Ce retour surprise avait fait craindre une résurgence de troubles dans la capitale malgache, d’autant que les sympathisants de Marc Ravalomanana, son épouse Lalao en tête, n’avaient eu de cesse d’appeler la population « à se soulever ». L’ex-président a été autorisé à sortir de sa résidence de Faravohitra, sur les hauteurs d’Antananarivo, où il est confiné, pour demander à ses soutiens de se faire plus discrets. C’est ce que confirme son porte-parole, Mamy Rakotoarivelo, également secrétaire général du TIM (Tiako i Madagasikara, « J’aime Madagascar »), la formation politique de Marc Ravalomana. Il ajoute qu’il s’agit d’un « accord, sans contrepartie » avec le gouvernement et l’actuel chef de l’Etat, Hery Rajaonarimampianina.
« Ce qui est important, c’est la réconciliation nationale, dit Mamy Rakotoarivelo. Il a voulu montrer sa bonne foi dans ce processus et sa volonté d’avancer. » Après les troubles qui ont occasionné son éviction du pouvoir, Marc Ravalomanana a été condamné par contumace aux travaux forcés à perpétuité lors du procès des auteurs d’une tuerie qui a fait une trentaine de morts devant le palais présidentiel. Les avoirs de ce multimilliardaire en ariary (la monnaie malgache), roi de l’agroalimentaire et ancien maire d’Antananarivo, ont été gelés. Rien n’indique que sa première apparition publique depuis plusieurs mois est un signal vers une libération prochaine.
Agé de 65 ans, il semble pourtant multiplier les appels du pied. Son leitmotiv aujourd’hui est la réconciliation nationale. Il s’agit d’une série de débats à travers les 22 régions du pays dans l’optique d’apaiser les esprits et de faire la lumière sur les différences crises politiques qui ont secoué Madagascar – la dernière a duré de 2009 à 2013. Un député, plutôt proche de l’actuel chef de l’Etat, croit savoir que cette initiative, même si elle est soutenue et encouragée par Hery Rajaonarimampianina, est une manœuvre de Marc Ravalomanana, afin de revenir dans le jeu politique.
L’élu s’appuie sur le fait que les débats sur la réconciliation nationale sont menés par le FFKM, le Conseil des églises chrétiennes de Madagascar, une instance présidée par le pasteur Lala Rasendrahasina, également président du FJKM, l’église réformée de Madagascar. Il est considéré comme un proche de Marc Ravalomanana qui est lui-même vice-président et principal financier de cette église depuis 2001.

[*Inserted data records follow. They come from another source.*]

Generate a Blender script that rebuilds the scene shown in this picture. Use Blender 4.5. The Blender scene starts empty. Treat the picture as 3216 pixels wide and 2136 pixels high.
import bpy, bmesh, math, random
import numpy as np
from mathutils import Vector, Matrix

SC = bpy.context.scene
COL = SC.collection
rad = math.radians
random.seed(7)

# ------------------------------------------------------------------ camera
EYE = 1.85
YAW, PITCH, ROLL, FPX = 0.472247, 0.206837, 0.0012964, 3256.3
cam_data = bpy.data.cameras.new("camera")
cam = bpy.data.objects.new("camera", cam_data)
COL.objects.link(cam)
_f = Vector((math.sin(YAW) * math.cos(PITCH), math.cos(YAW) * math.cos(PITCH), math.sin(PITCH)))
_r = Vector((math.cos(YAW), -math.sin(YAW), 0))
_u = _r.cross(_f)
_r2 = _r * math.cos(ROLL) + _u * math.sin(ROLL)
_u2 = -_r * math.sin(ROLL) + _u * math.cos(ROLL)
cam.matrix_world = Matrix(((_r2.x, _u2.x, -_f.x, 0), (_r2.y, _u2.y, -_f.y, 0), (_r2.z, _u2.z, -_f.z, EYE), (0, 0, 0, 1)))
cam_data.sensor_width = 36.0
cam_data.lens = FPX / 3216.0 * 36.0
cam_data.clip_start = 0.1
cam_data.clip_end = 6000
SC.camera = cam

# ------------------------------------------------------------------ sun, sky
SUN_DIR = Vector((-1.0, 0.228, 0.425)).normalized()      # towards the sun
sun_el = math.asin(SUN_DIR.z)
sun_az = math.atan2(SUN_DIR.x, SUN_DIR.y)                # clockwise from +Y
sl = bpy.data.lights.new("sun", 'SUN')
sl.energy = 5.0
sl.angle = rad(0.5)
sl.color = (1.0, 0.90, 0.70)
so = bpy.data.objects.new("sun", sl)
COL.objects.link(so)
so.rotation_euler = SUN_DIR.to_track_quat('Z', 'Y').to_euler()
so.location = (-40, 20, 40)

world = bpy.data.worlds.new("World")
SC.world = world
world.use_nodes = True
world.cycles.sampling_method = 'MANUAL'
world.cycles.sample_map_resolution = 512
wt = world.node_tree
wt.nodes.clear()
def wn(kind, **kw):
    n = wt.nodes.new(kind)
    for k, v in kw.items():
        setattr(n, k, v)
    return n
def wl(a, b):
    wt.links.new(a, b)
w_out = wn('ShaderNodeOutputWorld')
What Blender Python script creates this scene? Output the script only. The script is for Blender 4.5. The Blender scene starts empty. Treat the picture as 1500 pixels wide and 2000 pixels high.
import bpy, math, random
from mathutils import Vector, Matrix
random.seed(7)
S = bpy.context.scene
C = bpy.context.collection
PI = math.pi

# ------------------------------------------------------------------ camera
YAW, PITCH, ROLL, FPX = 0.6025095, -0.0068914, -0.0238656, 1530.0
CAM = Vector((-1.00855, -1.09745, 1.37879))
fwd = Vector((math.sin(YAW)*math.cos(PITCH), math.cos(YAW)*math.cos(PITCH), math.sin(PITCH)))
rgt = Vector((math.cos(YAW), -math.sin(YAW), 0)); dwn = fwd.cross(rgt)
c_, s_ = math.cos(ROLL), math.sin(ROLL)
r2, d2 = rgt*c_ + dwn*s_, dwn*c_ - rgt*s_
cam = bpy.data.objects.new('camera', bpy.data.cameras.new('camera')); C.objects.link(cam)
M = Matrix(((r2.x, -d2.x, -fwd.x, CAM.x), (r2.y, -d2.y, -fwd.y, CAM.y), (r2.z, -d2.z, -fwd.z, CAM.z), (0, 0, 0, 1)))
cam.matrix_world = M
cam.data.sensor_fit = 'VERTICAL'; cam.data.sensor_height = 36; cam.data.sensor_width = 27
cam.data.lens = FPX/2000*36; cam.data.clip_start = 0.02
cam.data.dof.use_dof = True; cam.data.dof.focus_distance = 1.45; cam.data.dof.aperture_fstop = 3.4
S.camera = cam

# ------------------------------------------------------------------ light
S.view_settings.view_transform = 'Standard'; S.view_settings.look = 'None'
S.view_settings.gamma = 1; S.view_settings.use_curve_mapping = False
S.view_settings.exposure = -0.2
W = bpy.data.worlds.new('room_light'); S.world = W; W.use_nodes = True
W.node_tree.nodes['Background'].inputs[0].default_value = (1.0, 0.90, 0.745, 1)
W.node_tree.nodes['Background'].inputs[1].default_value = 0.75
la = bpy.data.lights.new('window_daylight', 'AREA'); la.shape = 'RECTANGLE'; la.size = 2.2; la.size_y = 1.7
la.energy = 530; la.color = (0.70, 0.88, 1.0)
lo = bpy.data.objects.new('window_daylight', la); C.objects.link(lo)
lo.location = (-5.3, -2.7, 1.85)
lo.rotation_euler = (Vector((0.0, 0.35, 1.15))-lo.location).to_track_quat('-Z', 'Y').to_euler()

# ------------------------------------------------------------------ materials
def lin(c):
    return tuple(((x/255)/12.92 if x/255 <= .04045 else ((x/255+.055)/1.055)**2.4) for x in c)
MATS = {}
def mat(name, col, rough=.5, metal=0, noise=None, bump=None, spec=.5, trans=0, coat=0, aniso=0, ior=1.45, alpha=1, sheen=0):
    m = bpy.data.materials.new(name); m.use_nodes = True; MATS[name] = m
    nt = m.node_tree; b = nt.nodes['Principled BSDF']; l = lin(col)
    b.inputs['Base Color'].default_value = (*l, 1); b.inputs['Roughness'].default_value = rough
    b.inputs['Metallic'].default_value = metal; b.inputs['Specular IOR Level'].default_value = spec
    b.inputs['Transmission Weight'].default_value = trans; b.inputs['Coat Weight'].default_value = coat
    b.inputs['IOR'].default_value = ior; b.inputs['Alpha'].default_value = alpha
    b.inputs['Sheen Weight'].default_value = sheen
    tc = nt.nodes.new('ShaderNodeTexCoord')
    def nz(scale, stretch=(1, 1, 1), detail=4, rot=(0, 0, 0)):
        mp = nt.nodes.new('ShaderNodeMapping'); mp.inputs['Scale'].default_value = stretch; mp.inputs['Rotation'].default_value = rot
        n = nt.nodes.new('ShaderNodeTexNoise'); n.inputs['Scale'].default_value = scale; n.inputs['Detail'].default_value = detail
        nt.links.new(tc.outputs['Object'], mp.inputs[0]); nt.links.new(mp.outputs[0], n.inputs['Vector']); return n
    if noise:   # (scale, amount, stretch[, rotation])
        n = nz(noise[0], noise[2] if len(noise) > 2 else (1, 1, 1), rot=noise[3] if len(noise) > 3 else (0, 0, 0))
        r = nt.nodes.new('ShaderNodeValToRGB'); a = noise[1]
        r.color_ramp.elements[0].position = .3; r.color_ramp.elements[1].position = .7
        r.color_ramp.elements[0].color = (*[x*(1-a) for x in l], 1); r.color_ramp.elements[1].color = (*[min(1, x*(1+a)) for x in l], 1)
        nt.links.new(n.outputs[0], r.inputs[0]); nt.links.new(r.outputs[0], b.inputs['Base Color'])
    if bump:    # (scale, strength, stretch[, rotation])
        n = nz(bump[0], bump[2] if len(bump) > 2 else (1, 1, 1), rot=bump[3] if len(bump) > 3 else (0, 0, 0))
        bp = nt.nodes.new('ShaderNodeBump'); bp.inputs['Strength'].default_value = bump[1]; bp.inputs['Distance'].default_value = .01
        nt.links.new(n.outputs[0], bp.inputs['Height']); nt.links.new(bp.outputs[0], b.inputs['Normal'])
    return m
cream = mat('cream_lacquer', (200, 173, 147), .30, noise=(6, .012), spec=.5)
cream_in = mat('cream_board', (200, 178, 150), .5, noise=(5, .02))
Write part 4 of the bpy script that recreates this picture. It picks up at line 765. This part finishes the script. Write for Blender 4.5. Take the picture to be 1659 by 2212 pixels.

Des fidèles du FJKM étaient d’ailleurs présents le 21 mars à la place Magro. Massy, une Tananarivienne de 59 ans, membre de l’église réformée, est venue au rassemblement avec sa Bible. Celle qui a perdu son travail de caissière, il y a six ans, affirme être prête à agir pour la réconciliation nationale. Mais elle confie aussi prier pour le retour de « Dada » (père en malgache), comme elle surnomme Ravalomanana.
A Antananarivo comme à l’intérieur des terres, le président déchu en 2009 a conservé une grande popularité. Illustration de l’adhésion dont il bénéficie, le candidat de son parti à la présidentielle de 2013 était arrivé en tête dans la capitale. Autre signe interprété comme une stratégie de reconquête, la confidence faite par le secrétaire général du parti Tiako I Madagasikara, Mamy Rakotoarivelo, d’une éventuelle candidature de Lalao, l’épouse de Marc Ravalomanana, à la mairie d’Antananarivo lors des élections communales théoriquement prévues en juillet 2015. Avec l’idée selon laquelle « qui tient la capitale tient le pays ».
Mais les Malgaches ont des préoccupations plus urgentes : l’emploi, la santé et l’éducation : 92 % de la population (22 millions d’habitants) vivent avec moins de 1,50 dollar par jour, selon des chiffres de la Banque mondiale. Peu d’entre eux prennent encore les promesses des politiques pour des paroles d’évangile.